Tuesday, April 2, 2013

Challenges Teaching in the Online Classroom

Diversity in the range of technical skills is a huge challenge for an instructor in the online classroom, and it continues to be so for me, semester after semester. When planning an online course, my experience has been that students come with a wide range of ability levels with regard to technology skills. It is quite a bit different than preparing for a f2f class. When you are teaching at a graduate level, as I do – or at an under graduate level, for that matter, you can take for granted as instructor that your students have the basic technical skills for the course. They can read and write, listen and see, (perhaps with adaptive equipment or accommodations of some sort). When you are teaching online, your students come to you believing they have the skills, but in fact, some are quite proficient, while others struggle to navigate the online classroom. Their heads spin. New students have to conceptualize virtual reality and within that reality, the virtual classroom.
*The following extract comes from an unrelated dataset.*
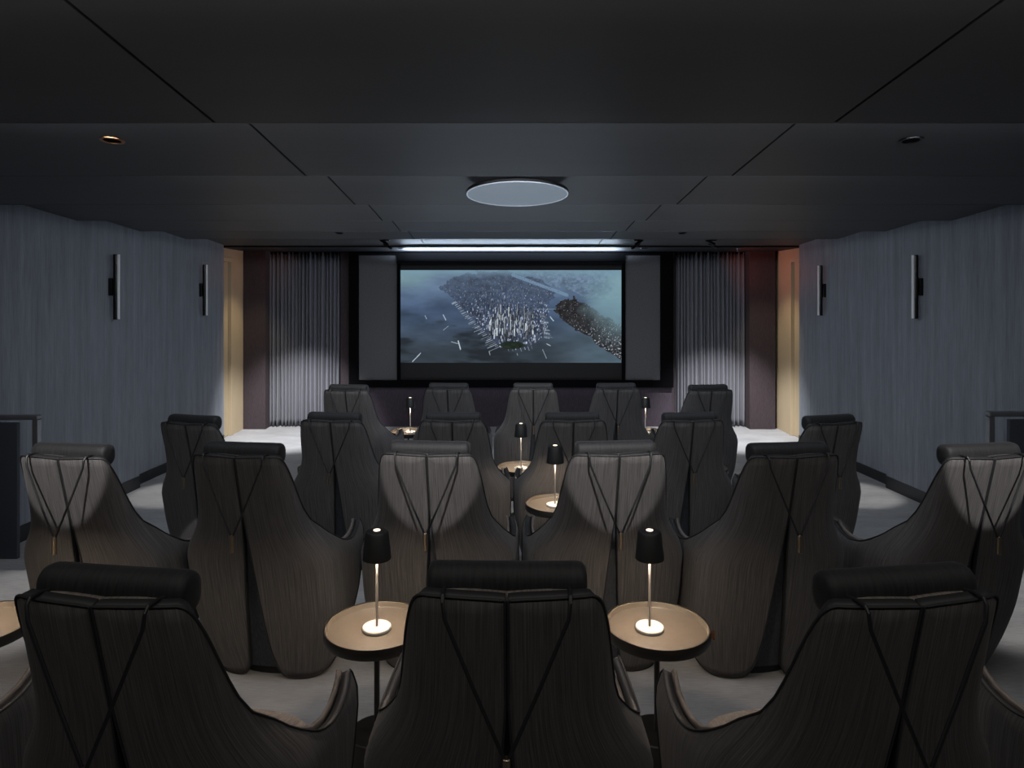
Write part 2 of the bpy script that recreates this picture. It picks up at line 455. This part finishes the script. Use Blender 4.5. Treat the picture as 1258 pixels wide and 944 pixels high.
# buildings: far small ones first, tall pale towers towards the tip
ys_, xs_ = np.nonzero(land)
pick = r.choice(len(ys_), 2600, replace=False); pick = pick[np.argsort(ys_[pick])]
for i in pick:
    x, y = xs_[i], ys_[i]; d = y / H
    cx = abs(x / W - 0.47) / 0.25
    hh = (1.0 + 5*d) * (0.5 + r.random()) * (1.5 - 0.8*min(cx, 1))
    ww = 1 + 2.2 * d * r.random()
    g = r.choice([30, 45, 70, 100, 140, 185, 215], p=[.18,.2,.2,.16,.13,.09,.04]) * (0.8 + 0.5*d)
    hz = max(0.0, 1 - d / 0.45)
    g = min(g, 225) * (1 - 0.75 * hz) + 105 * 0.75 * hz
    dab(x, y - hh, ww, hh, (g*0.90, g*0.96, min(g*1.08, 245)), 0.85)
for k in range(150):
    x = W*(0.40 + 0.20*r.random()); y = H*(0.46 + 0.30*r.random()); hh = 6 + 20*r.random()**2
    g = r.choice([55, 85, 120, 160, 195, 222])
    dab(x, y-hh, 1.2+2.2*r.random(), hh, (g*0.93, g*0.97, g), 0.9)
    dab(x+2.6, y-hh*0.9, 1.6, hh*0.9, (36,42,54), 0.8)
# dark green park at the tip
pk = ((Xg-0.505)/0.055)**2 + ((Yg-0.81)/0.045)**2 < 1 + 0.5*(n2-0.5)
img[pk] = np.array([34,42,36.])*(0.7+0.6*n2[pk])[:, None]
ys_, xs_ = np.nonzero(east)
for i in r.choice(len(ys_), 700, replace=False):
    x, y = xs_[i], ys_[i]; t = S3(0.45, 0.9, np.array(y/H))
    g = r.choice([28, 40, 60, 90, 150]) if r.random() > 0.5*t else r.choice([120,170,205])
    dab(x, y-2, 1+4*r.random()*t, 1+1.5*r.random(), (g*0.94, g*0.97, g*1.03), 0.85)
ys_, xs_ = np.nonzero(far)
for i in r.choice(len(ys_), 500, replace=False):
    g = 90 + 80*r.random(); dab(xs_[i], ys_[i], 2.5, 1, (g*0.85, g*0.98, g*1.1), 0.5)
for x0,y0,x1,y1,wd in ((268,320,282,348,2.2),(175,325,183,342,1.6),(152,518,110,562,2.4),(345,455,357,498,3),(310,460,345,470,1.6),(818,330,835,352,2.6),(800,470,820,480,2),(780,500,800,545,1),(505,510,510,528,1.5),(648,520,652,530,1.3),(270,400,295,380,1)):
    seg(*u2(x0,y0), *u2(x1,y1), (185,200,212), wd*0.75, 0.7)
seg(*u2(735,292), *u2(850,292), (130,145,155), 1.2, 0.9)
# pale cloud in the upper corners
cl = fbm(W, H, 5, 4, 4, 31)
ca = np.clip(S3(0.80, 0.97, Xg + 0.20*(cl-0.5))*S3(0.95, 0.35, Yg + 0.3*(cl-0.5)) , 0, 1)
img = lerp(img, np.array([118,150,160.]), 0.85*ca)
ca = S3(0.20, 0.02, Xg + 0.2*(cl-0.5)) * S3(0.28, 0.05, Yg)
img = lerp(img, np.array([120,152,158.]), 0.8*ca)
img = lerp(img, np.array([110,140,156.]), 0.75*S3(0.10, 0.0, Yg + 0.06*(cl-0.5)))
lin = srgb(np.clip(img, 0, 255))
a = loc(492, 446, DS); b = loc(763.5, 332, DS)
xs = np.linspace(a.x, b.x, W); zs = np.linspace(b.z, a.z, H)
GX, GZ = np.meshgrid(xs, zs)
verts = np.stack([GX.ravel(), np.full(W*H, 0.012), GZ.ravel()], 1)
idx = np.arange(W*H).reshape(H, W)
faces = np.stack([idx[1:, :-1].ravel(), idx[1:, 1:].ravel(), idx[:-1, 1:].ravel(), idx[:-1, :-1].ravel()], 1)
me = bpy.data.meshes.new('projected_picture')
me.from_pydata(verts.tolist(), [], faces.tolist())
ca_ = me.color_attributes.new('picture', 'FLOAT_COLOR', 'POINT')
ca_.data.foreach_set('color', np.concatenate([lin.reshape(-1, 3), np.ones((W*H, 1))], 1).astype(np.float32).ravel())
pm = bpy.data.materials.new('screen_light'); pm.use_nodes = True
nt = pm.node_tree; nt.nodes.clear()
at = nt.nodes.new('ShaderNodeAttribute'); at.attribute_name = 'picture'
em = nt.nodes.new('ShaderNodeEmission'); em.inputs['Strength'].default_value = 1.15
ou = nt.nodes.new('ShaderNodeOutputMaterial')
nt.links.new(at.outputs['Color'], em.inputs[0]); nt.links.new(em.outputs[0], ou.inputs[0])
me.materials.append(pm)
o = bpy.data.objects.new('projected_picture', me); COL.objects.link(o); o.parent = scr
tag(o, 'lit picture of a city on a peninsula seen from the air')

# ------------------------------------------------------------------ curtains
def curtain(xa, xb, y, name, label, folds, seed):
    r = np.random.default_rng(seed)
    x0, x1 = P(xa, 0, y).x, P(xb, 0, y).x
    z0, z1 = floor_z(y) + 0.012, SOFFIT - 0.005
    nx, nz = folds * 9, 24
    cx = (x0 + x1) / 2
    root = empty(name, (cx, y, z0))
    tag(root, label, 'curtain')
    ph = np.cumsum(0.55 + 0.9 * np.interp(np.arange(nx), np.linspace(0, nx, folds * 2), r.random(folds * 2))); ph = ph / ph[-1] * folds * 2 * PI
    am = 0.028 + 0.04 * np.interp(np.arange(nx), np.linspace(0, nx, folds), r.random(folds))
    sw = np.interp(np.arange(nx), np.linspace(0, nx, folds), r.random(folds)) - 0.5
    m = MB(); vs = []; fs = []
    for j in range(nz + 1):
        t = j / nz
        for i in range(nx):
            u = i / (nx - 1)
            k = 0.65 + 0.5 * (1 - t)
            vs.append((x0 + (x1 - x0) * u - cx + 0.03 * sw[i] * (1 - t), math.sin(ph[i]) * am[i] * k + 0.012 * math.sin(ph[i]*0.37 + 3*t), (z1 - z0) * t))
    for j in range(nz):
        for i in range(nx - 1):
            q = j * nx + i
            fs.append((q, q + 1, q + nx + 1, q + nx))
    m.add(vs, fs)
    c = m.build('drape', M['curtain'], root, angle=180)
    so = c.modifiers.new('thickness', 'SOLIDIFY'); so.thickness = 0.004
    rl = MB().box((x0 - cx, -0.02, z1 - z0 - 0.03), (x1 - cx, 0.02, z1 - z0)).build('track', M['black'], root, smooth=False)
    return root
curtain(329, 417, 10.5, 'curtain', 'grey pleated floor-length curtain left of the screen', 19, 4)
curtain(831, 922, 10.5, 'curtain', 'grey pleated floor-length curtain right of the screen', 20, 8)

# ------------------------------------------------------------------ seats
def pchip(xs, ys):
    xs = np.array(xs, float); ys = np.array(ys, float)
    h = np.diff(xs); d = np.diff(ys) / h
    m = np.zeros_like(ys); m[0] = d[0]; m[-1] = d[-1]
    for i in range(1, len(xs) - 1):
        if d[i-1]*d[i] > 0: m[i] = 2*d[i-1]*d[i]/(d[i-1]+d[i])
    def f(x):
        x = min(max(x, xs[0]), xs[-1]); i = min(int(np.searchsorted(xs, x, 'right')) - 1, len(h) - 1)
        t = (x - xs[i]) / h[i]
        return ((1+2*t)*(1-t)**2*ys[i] + t*(1-t)**2*h[i]*m[i] + t*t*(3-2*t)*ys[i+1] + t*t*(t-1)*h[i]*m[i+1])
    return f
ZZ = [0, 0.2, 0.4, 0.65, 0.9, 1.14]
ZR = [0, 0.2, 0.4, 0.6, 0.68, 0.73, 0.79, 0.86, 0.95, 1.14]
f_rx = pchip(ZR, [0.285, 0.345, 0.375, 0.376, 0.352, 0.318, 0.284, 0.262, 0.252, 0.238])
f_yb = pchip(ZZ, [-0.06, -0.13, -0.18, -0.235, -0.295, -0.355])
f_yc = pchip(ZZ, [0.12, 0.06, 0.0, -0.055, -0.165, -0.245])
f_L = pchip(ZZ, [0.10, 0.22, 0.31, 0.36, 0.20, 0.10])
f_fl = pchip(ZZ, [0.0, 0.0, -0.005, -0.012, 0.0, 0.0])
NEXP = 3.3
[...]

Once the structure of the virtual classroom is established tools, processes, menus, and links all fall into place. But until then, there is a broad continuum of technical skill levels that have to be accommodated while orchestrating substantive group discussion and keeping everyone moving forward together through the syllabus.  But if the Cat in the Hat can balance books on his head and a fish in a bowl on the end of a rake while holding a fan in his tail – simultaneously – I’ll keep doing my best!